* Recorded information *

****************

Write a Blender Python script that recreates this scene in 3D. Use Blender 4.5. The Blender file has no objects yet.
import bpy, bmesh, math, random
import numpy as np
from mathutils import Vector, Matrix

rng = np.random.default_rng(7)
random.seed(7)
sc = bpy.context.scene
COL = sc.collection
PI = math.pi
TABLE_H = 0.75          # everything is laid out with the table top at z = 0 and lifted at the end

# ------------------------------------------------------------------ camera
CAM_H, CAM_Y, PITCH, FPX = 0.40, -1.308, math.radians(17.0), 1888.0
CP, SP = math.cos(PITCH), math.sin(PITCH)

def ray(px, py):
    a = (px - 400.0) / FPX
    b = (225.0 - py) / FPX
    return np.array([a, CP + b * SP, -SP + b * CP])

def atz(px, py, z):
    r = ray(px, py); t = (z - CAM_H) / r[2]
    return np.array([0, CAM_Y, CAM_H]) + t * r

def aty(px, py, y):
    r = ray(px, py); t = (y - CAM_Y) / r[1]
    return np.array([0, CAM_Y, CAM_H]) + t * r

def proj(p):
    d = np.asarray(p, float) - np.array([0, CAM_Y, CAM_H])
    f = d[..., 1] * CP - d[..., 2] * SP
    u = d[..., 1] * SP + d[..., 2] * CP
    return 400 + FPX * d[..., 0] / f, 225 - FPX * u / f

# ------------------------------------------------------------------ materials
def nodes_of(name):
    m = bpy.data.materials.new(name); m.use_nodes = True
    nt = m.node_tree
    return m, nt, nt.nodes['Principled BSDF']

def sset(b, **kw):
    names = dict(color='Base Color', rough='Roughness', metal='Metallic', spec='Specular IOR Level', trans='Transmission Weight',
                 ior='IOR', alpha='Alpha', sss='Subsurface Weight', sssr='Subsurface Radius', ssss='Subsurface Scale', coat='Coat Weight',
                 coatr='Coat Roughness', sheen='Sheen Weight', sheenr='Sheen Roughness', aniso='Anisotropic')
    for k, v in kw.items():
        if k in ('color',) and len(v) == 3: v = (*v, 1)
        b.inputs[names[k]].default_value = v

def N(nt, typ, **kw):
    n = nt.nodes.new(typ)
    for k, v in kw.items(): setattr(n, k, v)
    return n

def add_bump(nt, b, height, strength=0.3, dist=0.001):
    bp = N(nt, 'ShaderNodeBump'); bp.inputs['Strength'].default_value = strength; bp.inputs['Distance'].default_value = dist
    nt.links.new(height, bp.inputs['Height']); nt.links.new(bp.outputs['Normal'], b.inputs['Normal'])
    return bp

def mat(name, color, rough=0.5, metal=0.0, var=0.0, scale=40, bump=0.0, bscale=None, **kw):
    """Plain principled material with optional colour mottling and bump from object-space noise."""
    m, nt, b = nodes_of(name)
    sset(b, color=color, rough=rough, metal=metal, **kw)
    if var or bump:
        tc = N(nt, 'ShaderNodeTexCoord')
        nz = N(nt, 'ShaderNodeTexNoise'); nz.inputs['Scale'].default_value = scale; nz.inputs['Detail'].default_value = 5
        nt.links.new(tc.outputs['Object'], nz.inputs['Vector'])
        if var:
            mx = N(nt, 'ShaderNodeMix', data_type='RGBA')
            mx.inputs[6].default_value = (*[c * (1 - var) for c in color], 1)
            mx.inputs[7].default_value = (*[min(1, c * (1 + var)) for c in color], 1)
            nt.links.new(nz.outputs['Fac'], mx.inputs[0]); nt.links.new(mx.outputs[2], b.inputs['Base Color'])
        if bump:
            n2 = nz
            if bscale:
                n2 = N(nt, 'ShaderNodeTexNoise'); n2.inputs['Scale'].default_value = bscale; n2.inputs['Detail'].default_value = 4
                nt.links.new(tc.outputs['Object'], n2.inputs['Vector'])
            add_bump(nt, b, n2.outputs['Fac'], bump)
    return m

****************

* Task requirements *
From the preceding material, extract every line exactly.

* Written reply *
Write a Blender Python script that recreates this scene in 3D. Use Blender 4.5. The Blender file has no objects yet.
import bpy, bmesh, math, random
import numpy as np
from mathutils import Vector, Matrix

rng = np.random.default_rng(7)
random.seed(7)
sc = bpy.context.scene
COL = sc.collection
PI = math.pi
TABLE_H = 0.75          # everything is laid out with the table top at z = 0 and lifted at the end

# ------------------------------------------------------------------ camera
CAM_H, CAM_Y, PITCH, FPX = 0.40, -1.308, math.radians(17.0), 1888.0
CP, SP = math.cos(PITCH), math.sin(PITCH)

def ray(px, py):
    a = (px - 400.0) / FPX
    b = (225.0 - py) / FPX
    return np.array([a, CP + b * SP, -SP + b * CP])

def atz(px, py, z):
    r = ray(px, py); t = (z - CAM_H) / r[2]
    return np.array([0, CAM_Y, CAM_H]) + t * r

def aty(px, py, y):
    r = ray(px, py); t = (y - CAM_Y) / r[1]
    return np.array([0, CAM_Y, CAM_H]) + t * r

def proj(p):
    d = np.asarray(p, float) - np.array([0, CAM_Y, CAM_H])
    f = d[..., 1] * CP - d[..., 2] * SP
    u = d[..., 1] * SP + d[..., 2] * CP
    return 400 + FPX * d[..., 0] / f, 225 - FPX * u / f

# ------------------------------------------------------------------ materials
def nodes_of(name):
    m = bpy.data.materials.new(name); m.use_nodes = True
    nt = m.node_tree
    return m, nt, nt.nodes['Principled BSDF']

def sset(b, **kw):
    names = dict(color='Base Color', rough='Roughness', metal='Metallic', spec='Specular IOR Level', trans='Transmission Weight',
                 ior='IOR', alpha='Alpha', sss='Subsurface Weight', sssr='Subsurface Radius', ssss='Subsurface Scale', coat='Coat Weight',
                 coatr='Coat Roughness', sheen='Sheen Weight', sheenr='Sheen Roughness', aniso='Anisotropic')
    for k, v in kw.items():
        if k in ('color',) and len(v) == 3: v = (*v, 1)
        b.inputs[names[k]].default_value = v

def N(nt, typ, **kw):
    n = nt.nodes.new(typ)
    for k, v in kw.items(): setattr(n, k, v)
    return n

def add_bump(nt, b, height, strength=0.3, dist=0.001):
    bp = N(nt, 'ShaderNodeBump'); bp.inputs['Strength'].default_value = strength; bp.inputs['Distance'].default_value = dist
    nt.links.new(height, bp.inputs['Height']); nt.links.new(bp.outputs['Normal'], b.inputs['Normal'])
    return bp

def mat(name, color, rough=0.5, metal=0.0, var=0.0, scale=40, bump=0.0, bscale=None, **kw):
    """Plain principled material with optional colour mottling and bump from object-space noise."""
    m, nt, b = nodes_of(name)
    sset(b, color=color, rough=rough, metal=metal, **kw)
    if var or bump:
        tc = N(nt, 'ShaderNodeTexCoord')
        nz = N(nt, 'ShaderNodeTexNoise'); nz.inputs['Scale'].default_value = scale; nz.inputs['Detail'].default_value = 5
        nt.links.new(tc.outputs['Object'], nz.inputs['Vector'])
        if var:
            mx = N(nt, 'ShaderNodeMix', data_type='RGBA')
            mx.inputs[6].default_value = (*[c * (1 - var) for c in color], 1)
            mx.inputs[7].default_value = (*[min(1, c * (1 + var)) for c in color], 1)
            nt.links.new(nz.outputs['Fac'], mx.inputs[0]); nt.links.new(mx.outputs[2], b.inputs['Base Color'])
        if bump:
            n2 = nz
            if bscale:
                n2 = N(nt, 'ShaderNodeTexNoise'); n2.inputs['Scale'].default_value = bscale; n2.inputs['Detail'].default_value = 4
                nt.links.new(tc.outputs['Object'], n2.inputs['Vector'])
            add_bump(nt, b, n2.outputs['Fac'], bump)
    return m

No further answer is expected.